### DATA EXTRACT
-*-
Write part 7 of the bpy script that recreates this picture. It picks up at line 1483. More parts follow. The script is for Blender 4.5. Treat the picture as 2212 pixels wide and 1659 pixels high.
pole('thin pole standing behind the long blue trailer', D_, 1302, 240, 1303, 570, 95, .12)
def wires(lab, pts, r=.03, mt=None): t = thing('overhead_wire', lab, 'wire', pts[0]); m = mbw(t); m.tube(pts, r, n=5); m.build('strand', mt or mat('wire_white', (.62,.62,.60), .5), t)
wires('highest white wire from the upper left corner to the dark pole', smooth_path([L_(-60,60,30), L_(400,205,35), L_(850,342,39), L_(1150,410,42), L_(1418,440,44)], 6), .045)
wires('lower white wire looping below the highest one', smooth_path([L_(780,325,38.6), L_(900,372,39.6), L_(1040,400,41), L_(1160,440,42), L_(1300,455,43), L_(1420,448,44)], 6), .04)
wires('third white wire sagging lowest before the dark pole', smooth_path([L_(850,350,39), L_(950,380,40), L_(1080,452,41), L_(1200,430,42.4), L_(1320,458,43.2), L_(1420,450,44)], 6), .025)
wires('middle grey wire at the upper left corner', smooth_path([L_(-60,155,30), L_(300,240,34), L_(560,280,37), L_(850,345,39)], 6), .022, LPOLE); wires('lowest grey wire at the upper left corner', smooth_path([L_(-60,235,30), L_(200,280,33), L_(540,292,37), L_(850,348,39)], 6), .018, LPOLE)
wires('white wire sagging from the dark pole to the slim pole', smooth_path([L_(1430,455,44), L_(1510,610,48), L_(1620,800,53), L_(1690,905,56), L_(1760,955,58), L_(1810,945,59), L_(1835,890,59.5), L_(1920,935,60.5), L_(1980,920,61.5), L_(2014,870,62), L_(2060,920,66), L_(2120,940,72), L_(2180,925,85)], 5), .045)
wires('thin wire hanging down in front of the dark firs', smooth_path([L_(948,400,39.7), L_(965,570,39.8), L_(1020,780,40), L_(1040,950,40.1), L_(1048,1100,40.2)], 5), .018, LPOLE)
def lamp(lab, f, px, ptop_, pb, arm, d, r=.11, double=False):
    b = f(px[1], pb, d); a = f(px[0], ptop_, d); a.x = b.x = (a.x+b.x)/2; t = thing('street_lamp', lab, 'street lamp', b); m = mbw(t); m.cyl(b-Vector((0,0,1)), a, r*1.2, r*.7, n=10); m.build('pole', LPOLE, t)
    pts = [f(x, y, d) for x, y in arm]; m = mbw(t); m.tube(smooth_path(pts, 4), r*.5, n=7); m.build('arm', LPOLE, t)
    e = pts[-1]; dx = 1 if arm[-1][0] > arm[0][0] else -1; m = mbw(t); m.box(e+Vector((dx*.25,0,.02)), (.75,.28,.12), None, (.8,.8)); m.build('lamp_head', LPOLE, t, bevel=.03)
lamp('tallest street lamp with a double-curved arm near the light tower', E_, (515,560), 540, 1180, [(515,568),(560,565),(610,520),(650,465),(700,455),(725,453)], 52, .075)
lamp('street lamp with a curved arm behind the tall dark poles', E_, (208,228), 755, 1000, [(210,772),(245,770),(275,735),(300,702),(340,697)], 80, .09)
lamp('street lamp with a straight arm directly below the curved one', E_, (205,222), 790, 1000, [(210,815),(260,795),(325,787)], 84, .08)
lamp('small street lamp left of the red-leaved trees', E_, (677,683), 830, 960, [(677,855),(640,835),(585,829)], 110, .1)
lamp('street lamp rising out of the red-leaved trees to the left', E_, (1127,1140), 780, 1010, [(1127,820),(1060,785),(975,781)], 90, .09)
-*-
### EXERCISE GOAL
Restate the listing above word for word.

### ANSWER TO THE TASK
Write part 7 of the bpy script that recreates this picture. It picks up at line 1483. More parts follow. The script is for Blender 4.5. Treat the picture as 2212 pixels wide and 1659 pixels high.
pole('thin pole standing behind the long blue trailer', D_, 1302, 240, 1303, 570, 95, .12)
def wires(lab, pts, r=.03, mt=None): t = thing('overhead_wire', lab, 'wire', pts[0]); m = mbw(t); m.tube(pts, r, n=5); m.build('strand', mt or mat('wire_white', (.62,.62,.60), .5), t)
wires('highest white wire from the upper left corner to the dark pole', smooth_path([L_(-60,60,30), L_(400,205,35), L_(850,342,39), L_(1150,410,42), L_(1418,440,44)], 6), .045)
wires('lower white wire looping below the highest one', smooth_path([L_(780,325,38.6), L_(900,372,39.6), L_(1040,400,41), L_(1160,440,42), L_(1300,455,43), L_(1420,448,44)], 6), .04)
wires('third white wire sagging lowest before the dark pole', smooth_path([L_(850,350,39), L_(950,380,40), L_(1080,452,41), L_(1200,430,42.4), L_(1320,458,43.2), L_(1420,450,44)], 6), .025)
wires('middle grey wire at the upper left corner', smooth_path([L_(-60,155,30), L_(300,240,34), L_(560,280,37), L_(850,345,39)], 6), .022, LPOLE); wires('lowest grey wire at the upper left corner', smooth_path([L_(-60,235,30), L_(200,280,33), L_(540,292,37), L_(850,348,39)], 6), .018, LPOLE)
wires('white wire sagging from the dark pole to the slim pole', smooth_path([L_(1430,455,44), L_(1510,610,48), L_(1620,800,53), L_(1690,905,56), L_(1760,955,58), L_(1810,945,59), L_(1835,890,59.5), L_(1920,935,60.5), L_(1980,920,61.5), L_(2014,870,62), L_(2060,920,66), L_(2120,940,72), L_(2180,925,85)], 5), .045)
wires('thin wire hanging down in front of the dark firs', smooth_path([L_(948,400,39.7), L_(965,570,39.8), L_(1020,780,40), L_(1040,950,40.1), L_(1048,1100,40.2)], 5), .018, LPOLE)
def lamp(lab, f, px, ptop_, pb, arm, d, r=.11, double=False):
    b = f(px[1], pb, d); a = f(px[0], ptop_, d); a.x = b.x = (a.x+b.x)/2; t = thing('street_lamp', lab, 'street lamp', b); m = mbw(t); m.cyl(b-Vector((0,0,1)), a, r*1.2, r*.7, n=10); m.build('pole', LPOLE, t)
    pts = [f(x, y, d) for x, y in arm]; m = mbw(t); m.tube(smooth_path(pts, 4), r*.5, n=7); m.build('arm', LPOLE, t)
    e = pts[-1]; dx = 1 if arm[-1][0] > arm[0][0] else -1; m = mbw(t); m.box(e+Vector((dx*.25,0,.02)), (.75,.28,.12), None, (.8,.8)); m.build('lamp_head', LPOLE, t, bevel=.03)
lamp('tallest street lamp with a double-curved arm near the light tower', E_, (515,560), 540, 1180, [(515,568),(560,565),(610,520),(650,465),(700,455),(725,453)], 52, .075)
lamp('street lamp with a curved arm behind the tall dark poles', E_, (208,228), 755, 1000, [(210,772),(245,770),(275,735),(300,702),(340,697)], 80, .09)
lamp('street lamp with a straight arm directly below the curved one', E_, (205,222), 790, 1000, [(210,815),(260,795),(325,787)], 84, .08)
lamp('small street lamp left of the red-leaved trees', E_, (677,683), 830, 960, [(677,855),(640,835),(585,829)], 110, .1)
lamp('street lamp rising out of the red-leaved trees to the left', E_, (1127,1140), 780, 1010, [(1127,820),(1060,785),(975,781)], 90, .09)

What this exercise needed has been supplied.